Photograph by Mark Seliger

Sammy Rangel spent most of his early years in mental institutions, foster homes, and detention homes. He embraced violence at the age of 11, joining the Maniac Latin Disciples gang and spending long periods in prison. It wasn’t until a drug abuse program helped him rehabilitate that Sammy began to further his education and start working for a Safe Streets Outreach Program in Wisconsin.

It started aged three when my sister and I were raped by my mother’s brother.  Even as a three year old you know when something terribly wrong is happening to you.  I was also systematically and sadistically abused by my mother and step father throughout my childhood.  My mother’s abuse was physical and it was aimed only at me, not at my sister or my two younger brothers.   I was singled out as the outcast in the family.

My mother would always harm me in the worst possible way – so if it was a belt she was using, she’d hit me with the buckle end.  I seldom got fed, and had to sneak or steal food, and she didn’t let me lie down at night; she made me kneel by her bed until I keeled over.  She did everything she could do to degrade me. My siblings, who were conditioned to ignore me, just turned a blind eye. By the age of eight I tried to hang myself –only failing because the extension lead broke.

The day I decided to run away was also the day I almost killed my mother. I stood over her in bed with a knife, but aged eleven I didn’t have the strength or the courage to go through with it.  After that I spent most of my early teenage years on the street. I joined a gang, started drinking and smoking cocaine, and having lots of sex.   I was still 11 when I lost my first baby.

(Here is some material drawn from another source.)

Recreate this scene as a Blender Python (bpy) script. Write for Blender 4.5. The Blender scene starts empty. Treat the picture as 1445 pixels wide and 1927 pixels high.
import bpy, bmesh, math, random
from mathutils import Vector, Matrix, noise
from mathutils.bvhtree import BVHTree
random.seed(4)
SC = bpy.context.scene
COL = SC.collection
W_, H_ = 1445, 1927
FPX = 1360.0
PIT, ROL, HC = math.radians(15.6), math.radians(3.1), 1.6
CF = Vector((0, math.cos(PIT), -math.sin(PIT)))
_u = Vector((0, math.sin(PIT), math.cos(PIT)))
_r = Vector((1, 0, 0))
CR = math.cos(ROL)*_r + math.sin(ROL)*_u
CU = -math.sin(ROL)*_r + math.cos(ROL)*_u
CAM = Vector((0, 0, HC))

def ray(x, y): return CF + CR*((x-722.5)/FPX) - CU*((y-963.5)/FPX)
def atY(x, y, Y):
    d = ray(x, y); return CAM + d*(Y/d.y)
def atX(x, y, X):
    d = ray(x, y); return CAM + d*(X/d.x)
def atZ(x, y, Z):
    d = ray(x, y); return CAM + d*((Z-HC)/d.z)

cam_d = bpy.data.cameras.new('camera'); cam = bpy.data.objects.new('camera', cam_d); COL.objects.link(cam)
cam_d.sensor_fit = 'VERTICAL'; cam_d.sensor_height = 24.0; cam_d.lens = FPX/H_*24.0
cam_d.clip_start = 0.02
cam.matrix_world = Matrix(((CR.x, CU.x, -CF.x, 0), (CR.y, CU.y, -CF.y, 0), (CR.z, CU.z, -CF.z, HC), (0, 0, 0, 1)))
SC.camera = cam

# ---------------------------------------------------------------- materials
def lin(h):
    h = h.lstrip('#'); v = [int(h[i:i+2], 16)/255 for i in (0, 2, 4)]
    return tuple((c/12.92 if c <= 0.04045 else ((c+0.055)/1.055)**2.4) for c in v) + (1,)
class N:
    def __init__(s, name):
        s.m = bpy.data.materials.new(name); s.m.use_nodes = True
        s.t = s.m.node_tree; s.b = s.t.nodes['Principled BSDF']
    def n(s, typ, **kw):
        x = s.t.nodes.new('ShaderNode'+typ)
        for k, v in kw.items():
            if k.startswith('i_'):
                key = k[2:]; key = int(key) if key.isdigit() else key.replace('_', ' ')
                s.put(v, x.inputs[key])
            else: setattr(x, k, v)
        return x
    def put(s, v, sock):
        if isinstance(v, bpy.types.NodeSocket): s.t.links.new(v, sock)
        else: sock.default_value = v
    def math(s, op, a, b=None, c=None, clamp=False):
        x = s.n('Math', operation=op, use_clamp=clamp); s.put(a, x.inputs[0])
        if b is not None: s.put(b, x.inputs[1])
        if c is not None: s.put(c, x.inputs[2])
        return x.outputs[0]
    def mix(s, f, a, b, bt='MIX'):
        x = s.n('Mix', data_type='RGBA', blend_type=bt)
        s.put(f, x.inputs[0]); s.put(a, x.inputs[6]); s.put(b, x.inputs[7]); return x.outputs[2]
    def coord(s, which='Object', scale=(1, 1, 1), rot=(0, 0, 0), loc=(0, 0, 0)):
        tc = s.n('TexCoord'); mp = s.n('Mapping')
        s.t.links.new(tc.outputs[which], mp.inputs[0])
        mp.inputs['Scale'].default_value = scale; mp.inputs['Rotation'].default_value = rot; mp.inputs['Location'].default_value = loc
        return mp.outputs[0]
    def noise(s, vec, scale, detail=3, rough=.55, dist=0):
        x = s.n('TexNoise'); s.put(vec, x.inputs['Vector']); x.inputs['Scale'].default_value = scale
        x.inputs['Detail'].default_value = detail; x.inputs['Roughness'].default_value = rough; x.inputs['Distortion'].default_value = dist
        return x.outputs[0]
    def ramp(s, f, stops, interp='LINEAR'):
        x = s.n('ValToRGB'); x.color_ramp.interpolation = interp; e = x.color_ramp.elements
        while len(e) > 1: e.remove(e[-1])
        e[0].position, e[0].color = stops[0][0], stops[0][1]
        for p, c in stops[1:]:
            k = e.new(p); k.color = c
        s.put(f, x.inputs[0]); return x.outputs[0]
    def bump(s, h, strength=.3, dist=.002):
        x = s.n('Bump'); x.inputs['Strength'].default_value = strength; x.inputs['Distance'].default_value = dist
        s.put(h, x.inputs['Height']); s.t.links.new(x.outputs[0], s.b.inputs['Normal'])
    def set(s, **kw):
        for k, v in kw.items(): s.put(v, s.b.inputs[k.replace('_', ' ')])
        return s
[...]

The shit that had happened at home turned my heart really hard – to a level where I didn’t give a fuck.   One of the older gang members asked me to slit a guy’s throat and when I said I couldn’t, he showed me how to do it.   Soon it didn’t matter what I did.  By now I was violent and aggressive to the extreme.

At 17 I went to prison for the first time.  Even though I was a father, with one child and another on the way, I was excited about going to prison because I knew it was where I could gain power and authority.  And so, the gang fighting that had started on the outside crystallized in prison.  Now I had an ideology where violence was glamorized and glorified.  It gave my life a sense of meaning and legitimized everything I did.

I became so bad that I ended up being sent to a maximum security prison where the inmates ran the establishment.   I belonged to a Puerto Rican gang but it was the white racist gang members who were in charge. It was here that I got caught up in a race riot which involved shootings and stabbings and hostage taking.

I went into prison as a street punk and came out as a brutal leader with a killer mentality. I started walking the streets with both a gun and a shank.  I’d tell people I was more animal than man.  Seven months later I was back in for armed robbery and again immediately put in the segregation hole.

The first small change happened when this man called George came to the hole to talk to me one day.   He confused me by calling me ‘nephew’ and saying he wanted to see me in his office. I’d had no human contact for months and yet he got me brought from my cell to his office – which required four men putting me in shackles, handcuffs and chains –and then he told the guards to take off my chains.  I couldn’t believe it:  it was like letting a werewolf loose on a herd of sheep.  It shocked me that this guy, who was half my size, wasn’t afraid of me.  And then he asked me for my story – and I told him the whole thing.  He didn’t flinch or pity me – he just listened.  Afterwards he said: “I want to help you get out of this place.”  I left knowing I’d been affected in some way.  The meeting had left me feeling vulnerable.

A year later I beat up four guards and I felt bad because I didn’t want to do that anymore.  I wrote to George and told him I’d “fucked up”.  I expected him to be upset with me, but he just said, “You don’t owe me anything.”  Because he wasn’t disappointed in me, it gave me hope to carry on.

It was on an intense drug rehabilitation programme that I made my change. I had to talk about my life, and my mother, which unleashed a torrent of emotion.  I cried so much my face looked as if it was covered in bruises.  When a fellow inmate told me that I didn’t love my daughter because I hadn’t properly tried to find her, that hurt terribly because I knew it was the truth.

In an instant I went from feeling self-pity to feeling remorse. In fact it was the first time I’d experienced empathy.

From that moment I did everything to try to put my life together.  When I left prison I decided I needed to find forgiveness from my son and daughter, and also to forgive my mother and everyone else who had hurt me – including her brother.  I had created myths as to why I couldn’t forgive my mother – the myth that she must accept my forgiveness, that she didn’t deserve it, and most of all that what she had done was unforgivable. I realised now I needed to let go of these myths because as long as I tried to collect what my mother owed me, I would never move forward in my life. And so, in the end, forgiveness released me from the hate that was consuming me.

Today, with a Masters in Social Work, Sammy consults with law enforcement agencies and other service providers on reducing violent extremism. He has written an autobiography, Fourbears: The Myths of Forgiveness, and is founder of Formers Anonymous, a self-help programme for men and women looking to exit a lifestyle of crime and violence. Sammy is also co-founder and executive director of Life After Hate.